If you are trying to keep your head more steady, I'd give you a feel of making the left shoulder down down MUCH earlier in the backswing. Think DOWN with the left shoulder immediately away from the ball. It will help with the pivot, making it more "compact" and it will help your head position. All the best.
Worked some with this today at the range. It almost feels too compact. I started thinking about this and tended to neglect a complete pivot and struggled making solid contact.
I think that your head is moving forward in the downswing because it's moving back in the backswing. It looks to be in a good position at impact.

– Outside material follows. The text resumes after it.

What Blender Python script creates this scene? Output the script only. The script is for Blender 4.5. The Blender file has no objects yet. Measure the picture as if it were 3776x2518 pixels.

I agree with VJ. If you're interested in limiting the forward move, limit the backward move; you're just moving your head back to where it was at address. But if it's just an aesthetic thing, and not something that's adversely affecting your swing, I'd consider leaving it alone.
My old swing had a bunch of movement away from the ball and then even more forward on the downswing. I think the forward movement was a compensation for a high ball flight and the flip that had resurfaced. Thank you for the reassurance that it's not imperative to have a still head. I will stay with the little motion I have now and see what happens.
Looks good, maybe a touch more axis tilt would help limit the head moving foward, tail bone ahead of neckbone. Fine tuning, without destroying what you have achieved so far. Kevin can get you there. Nice job.
I'm with you on the axis tilt. It is so easy to do in practice swings without a ball. But, once there is a ball there, I can feel the old swing tendencies before I even start the backswing. I have noticed that I really need to get the hands going forward to get any axis tilt at all.
It's too bad I'm on the left coast and far away from the Manzella "crew", I bet these changes would take less time if I could spend some time with any of them.
I agree, good stuff. Sounds like you're working hard.
Better than hardly working. Spending a lot of money on range balls for sure.
Thanks again to everyone for all the advice.
Struggled today at the range some. Was hitting pull draws or push fades and nothing "down the middle" at my target. If I concentrated on holding the twistaway I'd hit the pull hook. If I relaxed the twistaway I'd hit the push fade.
I have an idea, but not too sure about the clubface and path conditions causing this. Are they related--meaning same path but differing clubface orientation or some other combination?